**** Supplied material ****

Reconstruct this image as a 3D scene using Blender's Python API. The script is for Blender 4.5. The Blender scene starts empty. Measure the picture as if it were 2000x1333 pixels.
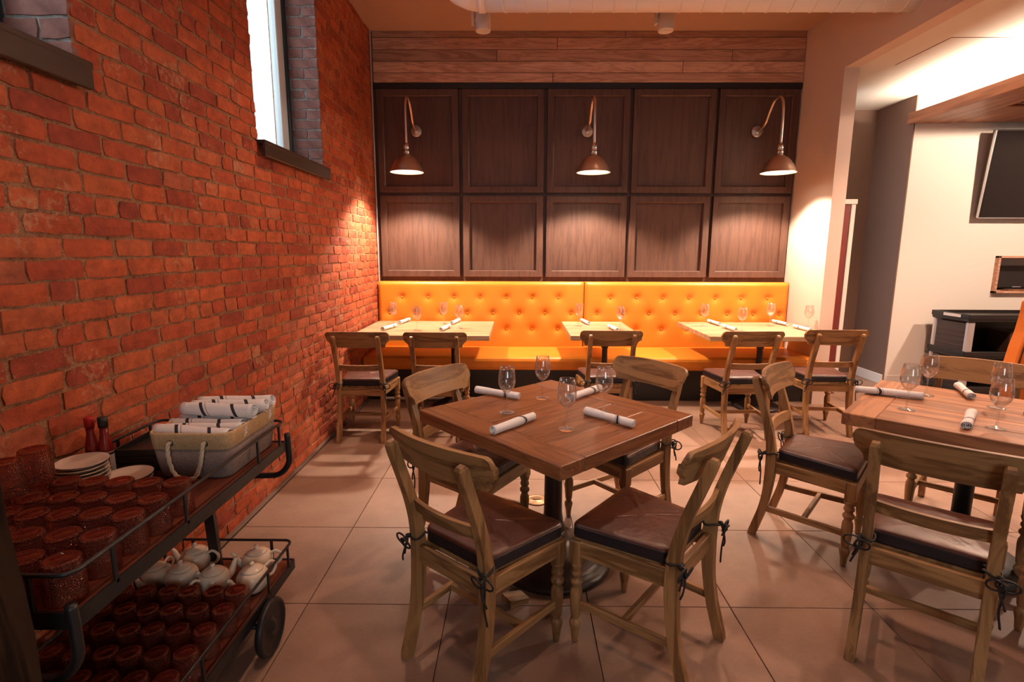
import bpy, bmesh, math, random
from mathutils import Vector, Matrix
random.seed(7)
sc = bpy.context.scene
C = sc.collection
PI = math.pi
R = math.radians

# ------------------------------------------------------------------ camera
cam_d = bpy.data.cameras.new('camera'); cam = bpy.data.objects.new('camera', cam_d); C.objects.link(cam)
cam_d.sensor_width = 36.0; cam_d.lens = 1035.4 * 36 / 2000; cam_d.clip_start = 0.05; cam_d.clip_end = 200
cam.matrix_world = (Matrix.Translation((0, 0, 1.5)) @ Matrix.Rotation(R(0.536), 4, 'Z') @ Matrix.Rotation(R(90 - 9.575), 4, 'X') @ Matrix.Rotation(R(0.17), 4, 'Z'))
sc.camera = cam

# ------------------------------------------------------------------ world, exposure
w = bpy.data.worlds.new('daylight'); sc.world = w; w.use_nodes = True
bg = w.node_tree.nodes['Background']
bg.inputs[0].default_value = (0.84, 0.94, 1.0, 1); bg.inputs[1].default_value = 4.6
sc.view_settings.view_transform = 'Standard'; sc.view_settings.look = 'None'
sc.view_settings.gamma = 1.0; sc.view_settings.use_curve_mapping = False
sc.view_settings.exposure = 0.38
try:
    sc.cycles.use_denoising = True
    sc.cycles.max_bounces = 5; sc.cycles.transparent_max_bounces = 12
    sc.cycles.use_adaptive_sampling = True; sc.cycles.adaptive_threshold = 0.05
    sc.cycles.diffuse_bounces = 3; sc.cycles.glossy_bounces = 3
    sc.cycles.caustics_reflective = False; sc.cycles.caustics_refractive = False
    sc.cycles.sample_clamp_indirect = 6.0
except Exception:
    pass

# daylight coming in through the street windows behind the camera and the two brick window openings
def area(name, loc, rot, sx, sy, power, col):
    d = bpy.data.lights.new(name, 'AREA'); d.shape = 'RECTANGLE'; d.size = sx; d.size_y = sy; d.energy = power; d.color = col
    d.cycles.is_portal = True
    o = bpy.data.objects.new(name, d); C.objects.link(o); o.location = loc; o.rotation_euler = rot
    return o
DAY = (0.62, 0.86, 1.0)
WARM = (1.0, 0.60, 0.42)
area('street_daylight', (0.9, -2.55, 1.8), (R(90), 0, 0), 1.2, 1.9, 48, DAY)
area('window_daylight_a', (-1.85, 3.79, 2.90), (R(90), 0, R(-90)), 0.85, 1.4, 20, DAY)
area('window_daylight_b', (-1.85, 1.35, 2.90), (R(90), 0, R(-90)), 0.85, 1.4, 20, DAY)

# ------------------------------------------------------------------ materials
MATS = {}
def nodes(name):
    m = bpy.data.materials.new(name); m.use_nodes = True
    nt = m.node_tree; b = nt.nodes['Principled BSDF']
    MATS[name] = m
    return m, nt, b
def N(nt, t, **kw):
    n = nt.nodes.new(t)
    for k, v in kw.items():
        if k.startswith('i_'):
            n.inputs[k[2:].replace('_', ' ')].default_value = v
        else:
            setattr(n, k, v)
    return n
def ramp(nt, stops):
    r = nt.nodes.new('ShaderNodeValToRGB'); e = r.color_ramp.elements
    while len(e) < len(stops): e.new(0.5)
    for el, (p, c) in zip(e, stops):
        el.position = p; el.color = (*c, 1) if len(c) == 3 else c
    return r
def plain(name, col, rough=0.5, metal=0.0, spec=0.5, bump=0.0, bscale=60, vary=0.0, vscale=4):
    m, nt, b = nodes(name)
    b.inputs['Base Color'].default_value = (*col, 1); b.inputs['Roughness'].default_value = rough
    b.inputs['Metallic'].default_value = metal; b.inputs['Specular IOR Level'].default_value = spec
    tc = N(nt, 'ShaderNodeTexCoord')
    if vary > 0:
        n = N(nt, 'ShaderNodeTexNoise', i_Scale=vscale, i_Detail=5.0)
        nt.links.new(tc.outputs['Object'], n.inputs['Vector'])
        r = ramp(nt, [(0.3, tuple(c * (1 - vary) for c in col)), (0.7, tuple(min(1, c * (1 + vary)) for c in col))])
        nt.links.new(n.outputs['Fac'], r.inputs[0]); nt.links.new(r.outputs[0], b.inputs['Base Color'])
    if bump > 0:
        n2 = N(nt, 'ShaderNodeTexNoise', i_Scale=bscale, i_Detail=4.0)
        nt.links.new(tc.outputs['Object'], n2.inputs['Vector'])
        bp = N(nt, 'ShaderNodeBump', i_Strength=bump, i_Distance=0.01)
        nt.links.new(n2.outputs['Fac'], bp.inputs['Height']); nt.links.new(bp.outputs[0], b.inputs['Normal'])
    return m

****

Quote the material in full and exactly; do not carry over its pictures.

Reconstruct this image as a 3D scene using Blender's Python API. The script is for Blender 4.5. The Blender scene starts empty. Measure the picture as if it were 2000x1333 pixels.
import bpy, bmesh, math, random
from mathutils import Vector, Matrix
random.seed(7)
sc = bpy.context.scene
C = sc.collection
PI = math.pi
R = math.radians

# ------------------------------------------------------------------ camera
cam_d = bpy.data.cameras.new('camera'); cam = bpy.data.objects.new('camera', cam_d); C.objects.link(cam)
cam_d.sensor_width = 36.0; cam_d.lens = 1035.4 * 36 / 2000; cam_d.clip_start = 0.05; cam_d.clip_end = 200
cam.matrix_world = (Matrix.Translation((0, 0, 1.5)) @ Matrix.Rotation(R(0.536), 4, 'Z') @ Matrix.Rotation(R(90 - 9.575), 4, 'X') @ Matrix.Rotation(R(0.17), 4, 'Z'))
sc.camera = cam

# ------------------------------------------------------------------ world, exposure
w = bpy.data.worlds.new('daylight'); sc.world = w; w.use_nodes = True
bg = w.node_tree.nodes['Background']
bg.inputs[0].default_value = (0.84, 0.94, 1.0, 1); bg.inputs[1].default_value = 4.6
sc.view_settings.view_transform = 'Standard'; sc.view_settings.look = 'None'
sc.view_settings.gamma = 1.0; sc.view_settings.use_curve_mapping = False
sc.view_settings.exposure = 0.38
try:
    sc.cycles.use_denoising = True
    sc.cycles.max_bounces = 5; sc.cycles.transparent_max_bounces = 12
    sc.cycles.use_adaptive_sampling = True; sc.cycles.adaptive_threshold = 0.05
    sc.cycles.diffuse_bounces = 3; sc.cycles.glossy_bounces = 3
    sc.cycles.caustics_reflective = False; sc.cycles.caustics_refractive = False
    sc.cycles.sample_clamp_indirect = 6.0
except Exception:
    pass

# daylight coming in through the street windows behind the camera and the two brick window openings
def area(name, loc, rot, sx, sy, power, col):
    d = bpy.data.lights.new(name, 'AREA'); d.shape = 'RECTANGLE'; d.size = sx; d.size_y = sy; d.energy = power; d.color = col
    d.cycles.is_portal = True
    o = bpy.data.objects.new(name, d); C.objects.link(o); o.location = loc; o.rotation_euler = rot
    return o
DAY = (0.62, 0.86, 1.0)
WARM = (1.0, 0.60, 0.42)
area('street_daylight', (0.9, -2.55, 1.8), (R(90), 0, 0), 1.2, 1.9, 48, DAY)
area('window_daylight_a', (-1.85, 3.79, 2.90), (R(90), 0, R(-90)), 0.85, 1.4, 20, DAY)
area('window_daylight_b', (-1.85, 1.35, 2.90), (R(90), 0, R(-90)), 0.85, 1.4, 20, DAY)

# ------------------------------------------------------------------ materials
MATS = {}
def nodes(name):
    m = bpy.data.materials.new(name); m.use_nodes = True
    nt = m.node_tree; b = nt.nodes['Principled BSDF']
    MATS[name] = m
    return m, nt, b
def N(nt, t, **kw):
    n = nt.nodes.new(t)
    for k, v in kw.items():
        if k.startswith('i_'):
            n.inputs[k[2:].replace('_', ' ')].default_value = v
        else:
            setattr(n, k, v)
    return n
def ramp(nt, stops):
    r = nt.nodes.new('ShaderNodeValToRGB'); e = r.color_ramp.elements
    while len(e) < len(stops): e.new(0.5)
    for el, (p, c) in zip(e, stops):
        el.position = p; el.color = (*c, 1) if len(c) == 3 else c
    return r
def plain(name, col, rough=0.5, metal=0.0, spec=0.5, bump=0.0, bscale=60, vary=0.0, vscale=4):
    m, nt, b = nodes(name)
    b.inputs['Base Color'].default_value = (*col, 1); b.inputs['Roughness'].default_value = rough
    b.inputs['Metallic'].default_value = metal; b.inputs['Specular IOR Level'].default_value = spec
    tc = N(nt, 'ShaderNodeTexCoord')
    if vary > 0:
        n = N(nt, 'ShaderNodeTexNoise', i_Scale=vscale, i_Detail=5.0)
        nt.links.new(tc.outputs['Object'], n.inputs['Vector'])
        r = ramp(nt, [(0.3, tuple(c * (1 - vary) for c in col)), (0.7, tuple(min(1, c * (1 + vary)) for c in col))])
        nt.links.new(n.outputs['Fac'], r.inputs[0]); nt.links.new(r.outputs[0], b.inputs['Base Color'])
    if bump > 0:
        n2 = N(nt, 'ShaderNodeTexNoise', i_Scale=bscale, i_Detail=4.0)
        nt.links.new(tc.outputs['Object'], n2.inputs['Vector'])
        bp = N(nt, 'ShaderNodeBump', i_Strength=bump, i_Distance=0.01)
        nt.links.new(n2.outputs['Fac'], bp.inputs['Height']); nt.links.new(bp.outputs[0], b.inputs['Normal'])
    return m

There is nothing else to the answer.